-- start Input for this task --

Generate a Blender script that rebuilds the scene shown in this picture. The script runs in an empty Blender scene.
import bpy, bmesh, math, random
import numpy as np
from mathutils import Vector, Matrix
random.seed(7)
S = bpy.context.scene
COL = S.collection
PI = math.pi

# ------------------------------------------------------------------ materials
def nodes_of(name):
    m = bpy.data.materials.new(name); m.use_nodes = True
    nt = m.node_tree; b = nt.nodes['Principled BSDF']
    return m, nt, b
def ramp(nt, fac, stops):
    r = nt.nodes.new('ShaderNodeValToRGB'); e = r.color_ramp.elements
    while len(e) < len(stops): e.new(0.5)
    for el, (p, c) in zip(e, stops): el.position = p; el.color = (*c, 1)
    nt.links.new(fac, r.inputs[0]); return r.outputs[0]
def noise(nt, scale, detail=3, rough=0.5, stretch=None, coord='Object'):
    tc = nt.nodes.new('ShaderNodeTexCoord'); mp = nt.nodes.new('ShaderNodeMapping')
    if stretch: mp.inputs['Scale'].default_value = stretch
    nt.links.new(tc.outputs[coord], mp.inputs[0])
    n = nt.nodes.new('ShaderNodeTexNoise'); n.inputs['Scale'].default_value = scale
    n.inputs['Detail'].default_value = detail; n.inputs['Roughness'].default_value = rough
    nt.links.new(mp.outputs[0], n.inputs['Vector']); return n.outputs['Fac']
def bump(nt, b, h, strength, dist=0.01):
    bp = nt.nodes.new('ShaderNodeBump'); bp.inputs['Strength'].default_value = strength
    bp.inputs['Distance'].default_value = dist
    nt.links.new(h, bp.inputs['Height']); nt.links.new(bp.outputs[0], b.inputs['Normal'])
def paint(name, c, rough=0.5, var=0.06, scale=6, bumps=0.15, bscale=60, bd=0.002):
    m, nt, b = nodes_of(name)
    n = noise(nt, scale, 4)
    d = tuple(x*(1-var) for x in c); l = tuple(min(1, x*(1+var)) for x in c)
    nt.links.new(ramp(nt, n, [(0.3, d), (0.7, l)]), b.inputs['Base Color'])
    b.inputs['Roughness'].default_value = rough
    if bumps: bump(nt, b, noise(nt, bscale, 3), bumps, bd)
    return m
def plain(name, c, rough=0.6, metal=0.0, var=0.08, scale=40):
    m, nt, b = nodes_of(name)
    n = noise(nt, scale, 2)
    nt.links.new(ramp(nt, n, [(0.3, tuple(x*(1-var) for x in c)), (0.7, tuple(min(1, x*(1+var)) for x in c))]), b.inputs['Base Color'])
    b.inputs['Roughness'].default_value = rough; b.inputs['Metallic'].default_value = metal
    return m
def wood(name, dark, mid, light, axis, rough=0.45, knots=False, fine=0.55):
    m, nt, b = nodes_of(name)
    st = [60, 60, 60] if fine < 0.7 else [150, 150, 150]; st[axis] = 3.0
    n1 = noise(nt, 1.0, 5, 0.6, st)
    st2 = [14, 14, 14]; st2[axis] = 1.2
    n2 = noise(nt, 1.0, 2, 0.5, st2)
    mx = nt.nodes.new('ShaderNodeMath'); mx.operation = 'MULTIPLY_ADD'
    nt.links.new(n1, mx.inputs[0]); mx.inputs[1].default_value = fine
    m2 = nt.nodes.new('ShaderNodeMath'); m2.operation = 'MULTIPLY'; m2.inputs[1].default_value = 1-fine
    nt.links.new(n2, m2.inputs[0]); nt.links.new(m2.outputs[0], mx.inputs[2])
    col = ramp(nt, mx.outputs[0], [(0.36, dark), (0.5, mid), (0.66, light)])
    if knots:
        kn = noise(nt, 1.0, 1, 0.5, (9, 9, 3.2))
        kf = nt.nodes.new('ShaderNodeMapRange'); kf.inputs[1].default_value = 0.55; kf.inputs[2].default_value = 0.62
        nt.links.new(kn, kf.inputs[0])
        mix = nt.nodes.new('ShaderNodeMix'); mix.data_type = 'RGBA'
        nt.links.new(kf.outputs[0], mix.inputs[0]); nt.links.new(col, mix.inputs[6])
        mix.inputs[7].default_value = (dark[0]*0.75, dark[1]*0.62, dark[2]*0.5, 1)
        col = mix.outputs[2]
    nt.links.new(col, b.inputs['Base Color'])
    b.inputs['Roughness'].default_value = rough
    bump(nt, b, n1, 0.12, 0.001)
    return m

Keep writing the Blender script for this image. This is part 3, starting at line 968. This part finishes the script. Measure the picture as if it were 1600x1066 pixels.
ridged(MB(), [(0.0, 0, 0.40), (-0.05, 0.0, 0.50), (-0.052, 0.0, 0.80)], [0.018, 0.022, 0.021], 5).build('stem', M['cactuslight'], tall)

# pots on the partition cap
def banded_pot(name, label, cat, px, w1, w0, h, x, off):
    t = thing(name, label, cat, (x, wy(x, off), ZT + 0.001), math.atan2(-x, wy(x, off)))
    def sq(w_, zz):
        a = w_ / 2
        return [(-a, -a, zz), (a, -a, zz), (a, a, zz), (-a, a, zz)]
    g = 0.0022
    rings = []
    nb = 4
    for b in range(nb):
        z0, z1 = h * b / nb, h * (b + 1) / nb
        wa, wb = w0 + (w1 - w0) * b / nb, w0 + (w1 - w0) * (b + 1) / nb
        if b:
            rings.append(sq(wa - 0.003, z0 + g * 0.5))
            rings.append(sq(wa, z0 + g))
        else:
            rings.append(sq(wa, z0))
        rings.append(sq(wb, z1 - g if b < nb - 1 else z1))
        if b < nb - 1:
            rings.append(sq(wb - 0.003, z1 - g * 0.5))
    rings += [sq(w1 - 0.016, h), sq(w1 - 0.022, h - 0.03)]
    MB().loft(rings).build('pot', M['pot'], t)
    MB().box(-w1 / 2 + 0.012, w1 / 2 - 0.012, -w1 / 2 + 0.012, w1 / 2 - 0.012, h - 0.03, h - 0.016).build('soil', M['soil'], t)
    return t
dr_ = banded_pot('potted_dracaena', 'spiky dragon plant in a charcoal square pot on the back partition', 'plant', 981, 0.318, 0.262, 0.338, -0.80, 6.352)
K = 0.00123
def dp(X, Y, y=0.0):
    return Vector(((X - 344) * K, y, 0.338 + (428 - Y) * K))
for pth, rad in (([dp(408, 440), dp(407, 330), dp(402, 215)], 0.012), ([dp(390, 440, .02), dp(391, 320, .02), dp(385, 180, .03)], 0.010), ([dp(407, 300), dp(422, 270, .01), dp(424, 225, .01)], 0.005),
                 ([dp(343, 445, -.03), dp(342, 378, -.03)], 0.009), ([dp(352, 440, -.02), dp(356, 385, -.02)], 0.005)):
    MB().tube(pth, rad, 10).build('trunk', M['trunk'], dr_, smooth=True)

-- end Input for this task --

■ Problem to solve
Repeat the entries exactly, all of them.

■ Response
Generate a Blender script that rebuilds the scene shown in this picture. The script runs in an empty Blender scene.
import bpy, bmesh, math, random
import numpy as np
from mathutils import Vector, Matrix
random.seed(7)
S = bpy.context.scene
COL = S.collection
PI = math.pi

# ------------------------------------------------------------------ materials
def nodes_of(name):
    m = bpy.data.materials.new(name); m.use_nodes = True
    nt = m.node_tree; b = nt.nodes['Principled BSDF']
    return m, nt, b
def ramp(nt, fac, stops):
    r = nt.nodes.new('ShaderNodeValToRGB'); e = r.color_ramp.elements
    while len(e) < len(stops): e.new(0.5)
    for el, (p, c) in zip(e, stops): el.position = p; el.color = (*c, 1)
    nt.links.new(fac, r.inputs[0]); return r.outputs[0]
def noise(nt, scale, detail=3, rough=0.5, stretch=None, coord='Object'):
    tc = nt.nodes.new('ShaderNodeTexCoord'); mp = nt.nodes.new('ShaderNodeMapping')
    if stretch: mp.inputs['Scale'].default_value = stretch
    nt.links.new(tc.outputs[coord], mp.inputs[0])
    n = nt.nodes.new('ShaderNodeTexNoise'); n.inputs['Scale'].default_value = scale
    n.inputs['Detail'].default_value = detail; n.inputs['Roughness'].default_value = rough
    nt.links.new(mp.outputs[0], n.inputs['Vector']); return n.outputs['Fac']
def bump(nt, b, h, strength, dist=0.01):
    bp = nt.nodes.new('ShaderNodeBump'); bp.inputs['Strength'].default_value = strength
    bp.inputs['Distance'].default_value = dist
    nt.links.new(h, bp.inputs['Height']); nt.links.new(bp.outputs[0], b.inputs['Normal'])
def paint(name, c, rough=0.5, var=0.06, scale=6, bumps=0.15, bscale=60, bd=0.002):
    m, nt, b = nodes_of(name)
    n = noise(nt, scale, 4)
    d = tuple(x*(1-var) for x in c); l = tuple(min(1, x*(1+var)) for x in c)
    nt.links.new(ramp(nt, n, [(0.3, d), (0.7, l)]), b.inputs['Base Color'])
    b.inputs['Roughness'].default_value = rough
    if bumps: bump(nt, b, noise(nt, bscale, 3), bumps, bd)
    return m
def plain(name, c, rough=0.6, metal=0.0, var=0.08, scale=40):
    m, nt, b = nodes_of(name)
    n = noise(nt, scale, 2)
    nt.links.new(ramp(nt, n, [(0.3, tuple(x*(1-var) for x in c)), (0.7, tuple(min(1, x*(1+var)) for x in c))]), b.inputs['Base Color'])
    b.inputs['Roughness'].default_value = rough; b.inputs['Metallic'].default_value = metal
    return m
def wood(name, dark, mid, light, axis, rough=0.45, knots=False, fine=0.55):
    m, nt, b = nodes_of(name)
    st = [60, 60, 60] if fine < 0.7 else [150, 150, 150]; st[axis] = 3.0
    n1 = noise(nt, 1.0, 5, 0.6, st)
    st2 = [14, 14, 14]; st2[axis] = 1.2
    n2 = noise(nt, 1.0, 2, 0.5, st2)
    mx = nt.nodes.new('ShaderNodeMath'); mx.operation = 'MULTIPLY_ADD'
    nt.links.new(n1, mx.inputs[0]); mx.inputs[1].default_value = fine
    m2 = nt.nodes.new('ShaderNodeMath'); m2.operation = 'MULTIPLY'; m2.inputs[1].default_value = 1-fine
    nt.links.new(n2, m2.inputs[0]); nt.links.new(m2.outputs[0], mx.inputs[2])
    col = ramp(nt, mx.outputs[0], [(0.36, dark), (0.5, mid), (0.66, light)])
    if knots:
        kn = noise(nt, 1.0, 1, 0.5, (9, 9, 3.2))
        kf = nt.nodes.new('ShaderNodeMapRange'); kf.inputs[1].default_value = 0.55; kf.inputs[2].default_value = 0.62
        nt.links.new(kn, kf.inputs[0])
        mix = nt.nodes.new('ShaderNodeMix'); mix.data_type = 'RGBA'
        nt.links.new(kf.outputs[0], mix.inputs[0]); nt.links.new(col, mix.inputs[6])
        mix.inputs[7].default_value = (dark[0]*0.75, dark[1]*0.62, dark[2]*0.5, 1)
        col = mix.outputs[2]
    nt.links.new(col, b.inputs['Base Color'])
    b.inputs['Roughness'].default_value = rough
    bump(nt, b, n1, 0.12, 0.001)
    return m

Keep writing the Blender script for this image. This is part 3, starting at line 968. This part finishes the script. Measure the picture as if it were 1600x1066 pixels.
ridged(MB(), [(0.0, 0, 0.40), (-0.05, 0.0, 0.50), (-0.052, 0.0, 0.80)], [0.018, 0.022, 0.021], 5).build('stem', M['cactuslight'], tall)

# pots on the partition cap
def banded_pot(name, label, cat, px, w1, w0, h, x, off):
    t = thing(name, label, cat, (x, wy(x, off), ZT + 0.001), math.atan2(-x, wy(x, off)))
    def sq(w_, zz):
        a = w_ / 2
        return [(-a, -a, zz), (a, -a, zz), (a, a, zz), (-a, a, zz)]
    g = 0.0022
    rings = []
    nb = 4
    for b in range(nb):
        z0, z1 = h * b / nb, h * (b + 1) / nb
        wa, wb = w0 + (w1 - w0) * b / nb, w0 + (w1 - w0) * (b + 1) / nb
        if b:
            rings.append(sq(wa - 0.003, z0 + g * 0.5))
            rings.append(sq(wa, z0 + g))
        else:
            rings.append(sq(wa, z0))
        rings.append(sq(wb, z1 - g if b < nb - 1 else z1))
        if b < nb - 1:
            rings.append(sq(wb - 0.003, z1 - g * 0.5))
    rings += [sq(w1 - 0.016, h), sq(w1 - 0.022, h - 0.03)]
    MB().loft(rings).build('pot', M['pot'], t)
    MB().box(-w1 / 2 + 0.012, w1 / 2 - 0.012, -w1 / 2 + 0.012, w1 / 2 - 0.012, h - 0.03, h - 0.016).build('soil', M['soil'], t)
    return t
dr_ = banded_pot('potted_dracaena', 'spiky dragon plant in a charcoal square pot on the back partition', 'plant', 981, 0.318, 0.262, 0.338, -0.80, 6.352)
K = 0.00123
def dp(X, Y, y=0.0):
    return Vector(((X - 344) * K, y, 0.338 + (428 - Y) * K))
for pth, rad in (([dp(408, 440), dp(407, 330), dp(402, 215)], 0.012), ([dp(390, 440, .02), dp(391, 320, .02), dp(385, 180, .03)], 0.010), ([dp(407, 300), dp(422, 270, .01), dp(424, 225, .01)], 0.005),
                 ([dp(343, 445, -.03), dp(342, 378, -.03)], 0.009), ([dp(352, 440, -.02), dp(356, 385, -.02)], 0.005)):
    MB().tube(pth, rad, 10).build('trunk', M['trunk'], dr_, smooth=True)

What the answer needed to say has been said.